_STATED PROBLEM_
Set down, word for word, only the lines from the start of the records through the line bearing "pipe = tag(pipe_o, 'thick"; include no pictures.

_SUPPLIED INFORMATION_

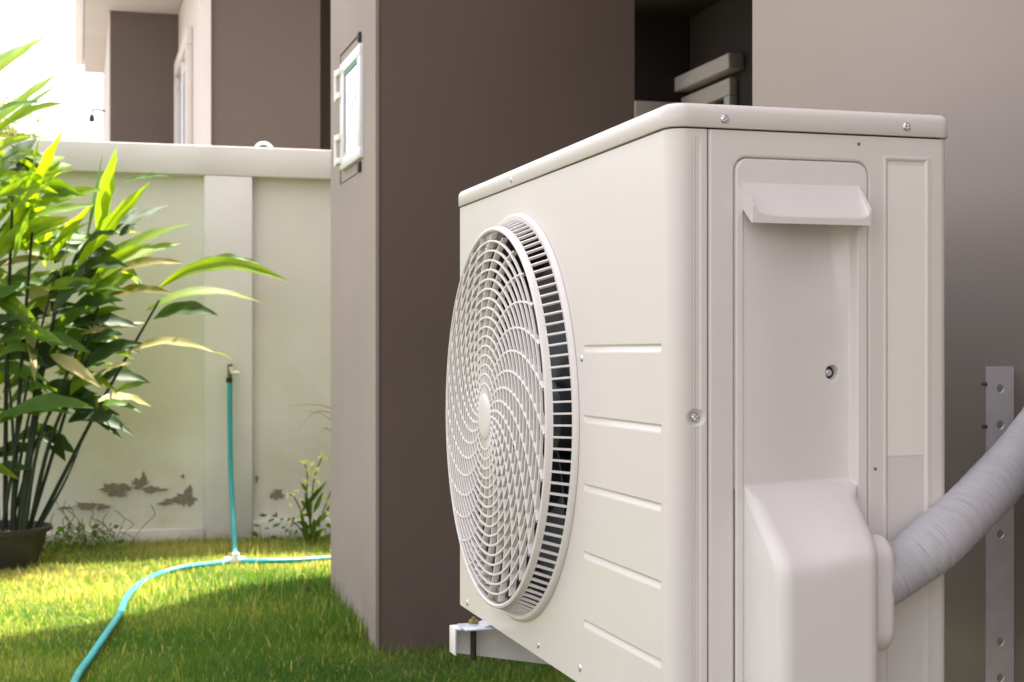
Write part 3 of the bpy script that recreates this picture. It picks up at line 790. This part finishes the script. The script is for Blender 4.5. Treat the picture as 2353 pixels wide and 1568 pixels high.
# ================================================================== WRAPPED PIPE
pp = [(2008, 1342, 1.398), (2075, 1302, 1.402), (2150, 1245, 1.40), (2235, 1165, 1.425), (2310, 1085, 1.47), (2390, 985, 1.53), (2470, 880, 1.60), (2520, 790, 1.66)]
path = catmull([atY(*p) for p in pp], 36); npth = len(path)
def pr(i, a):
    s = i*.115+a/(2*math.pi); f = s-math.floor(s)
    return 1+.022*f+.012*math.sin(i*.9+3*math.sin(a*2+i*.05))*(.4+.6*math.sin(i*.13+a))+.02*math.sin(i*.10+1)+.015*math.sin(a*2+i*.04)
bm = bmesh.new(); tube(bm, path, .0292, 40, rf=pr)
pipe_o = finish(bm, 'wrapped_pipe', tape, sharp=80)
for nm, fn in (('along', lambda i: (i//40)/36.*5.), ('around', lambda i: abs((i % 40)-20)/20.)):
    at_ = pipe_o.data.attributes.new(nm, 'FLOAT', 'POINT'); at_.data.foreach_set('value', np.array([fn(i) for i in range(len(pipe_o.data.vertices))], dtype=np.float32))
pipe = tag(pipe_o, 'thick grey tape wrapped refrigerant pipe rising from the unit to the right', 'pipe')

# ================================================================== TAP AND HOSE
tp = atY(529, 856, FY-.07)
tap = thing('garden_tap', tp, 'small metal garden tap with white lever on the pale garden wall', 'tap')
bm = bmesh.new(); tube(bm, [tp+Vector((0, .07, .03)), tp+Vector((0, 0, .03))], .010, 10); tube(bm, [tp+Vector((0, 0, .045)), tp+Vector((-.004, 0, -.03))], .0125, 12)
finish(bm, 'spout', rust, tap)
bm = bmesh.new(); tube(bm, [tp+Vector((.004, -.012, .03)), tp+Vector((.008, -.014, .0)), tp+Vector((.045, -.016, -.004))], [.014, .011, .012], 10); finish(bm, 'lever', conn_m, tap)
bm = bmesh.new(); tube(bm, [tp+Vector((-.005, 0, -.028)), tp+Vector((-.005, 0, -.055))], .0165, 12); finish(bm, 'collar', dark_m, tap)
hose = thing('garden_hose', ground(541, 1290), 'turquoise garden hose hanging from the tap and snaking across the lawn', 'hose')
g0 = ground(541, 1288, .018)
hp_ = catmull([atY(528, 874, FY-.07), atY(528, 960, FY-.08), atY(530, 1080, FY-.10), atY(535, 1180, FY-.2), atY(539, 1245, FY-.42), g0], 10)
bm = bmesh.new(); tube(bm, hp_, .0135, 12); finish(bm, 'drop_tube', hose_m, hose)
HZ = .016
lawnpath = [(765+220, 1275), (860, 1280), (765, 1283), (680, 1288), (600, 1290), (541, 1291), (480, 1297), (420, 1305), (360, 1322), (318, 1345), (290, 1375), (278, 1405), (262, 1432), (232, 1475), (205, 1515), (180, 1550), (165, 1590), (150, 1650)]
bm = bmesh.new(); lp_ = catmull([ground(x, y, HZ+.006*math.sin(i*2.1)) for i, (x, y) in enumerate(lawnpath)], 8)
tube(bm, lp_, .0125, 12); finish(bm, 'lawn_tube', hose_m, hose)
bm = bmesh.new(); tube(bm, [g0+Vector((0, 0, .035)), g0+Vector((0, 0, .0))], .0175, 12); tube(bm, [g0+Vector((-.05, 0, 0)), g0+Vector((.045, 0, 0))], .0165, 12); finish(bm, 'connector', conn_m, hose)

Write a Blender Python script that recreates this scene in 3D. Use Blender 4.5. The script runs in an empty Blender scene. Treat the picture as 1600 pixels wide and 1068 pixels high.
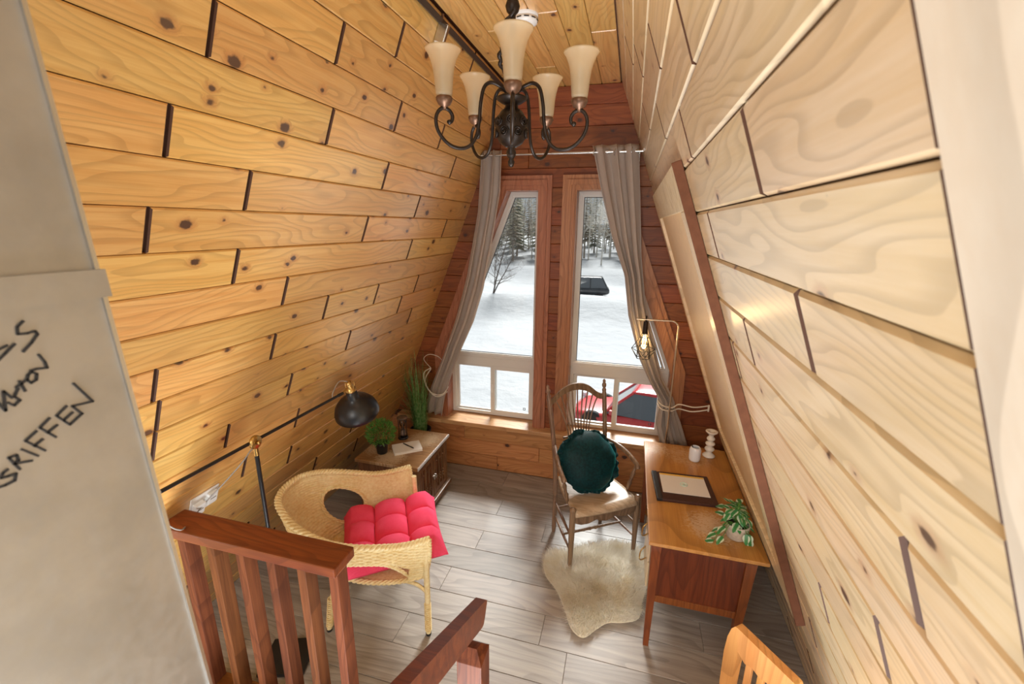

_FULL ANSWER_
Write part 3 of the bpy script that recreates this picture. It picks up at line 790. This part finishes the script. The script is for Blender 4.5. Treat the picture as 2353 pixels wide and 1568 pixels high.
# ================================================================== WRAPPED PIPE
pp = [(2008, 1342, 1.398), (2075, 1302, 1.402), (2150, 1245, 1.40), (2235, 1165, 1.425), (2310, 1085, 1.47), (2390, 985, 1.53), (2470, 880, 1.60), (2520, 790, 1.66)]
path = catmull([atY(*p) for p in pp], 36); npth = len(path)
def pr(i, a):
    s = i*.115+a/(2*math.pi); f = s-math.floor(s)
    return 1+.022*f+.012*math.sin(i*.9+3*math.sin(a*2+i*.05))*(.4+.6*math.sin(i*.13+a))+.02*math.sin(i*.10+1)+.015*math.sin(a*2+i*.04)
bm = bmesh.new(); tube(bm, path, .0292, 40, rf=pr)
pipe_o = finish(bm, 'wrapped_pipe', tape, sharp=80)
for nm, fn in (('along', lambda i: (i//40)/36.*5.), ('around', lambda i: abs((i % 40)-20)/20.)):
    at_ = pipe_o.data.attributes.new(nm, 'FLOAT', 'POINT'); at_.data.foreach_set('value', np.array([fn(i) for i in range(len(pipe_o.data.vertices))], dtype=np.float32))
pipe = tag(pipe_o, 'thick grey tape wrapped refrigerant pipe rising from the unit to the right', 'pipe')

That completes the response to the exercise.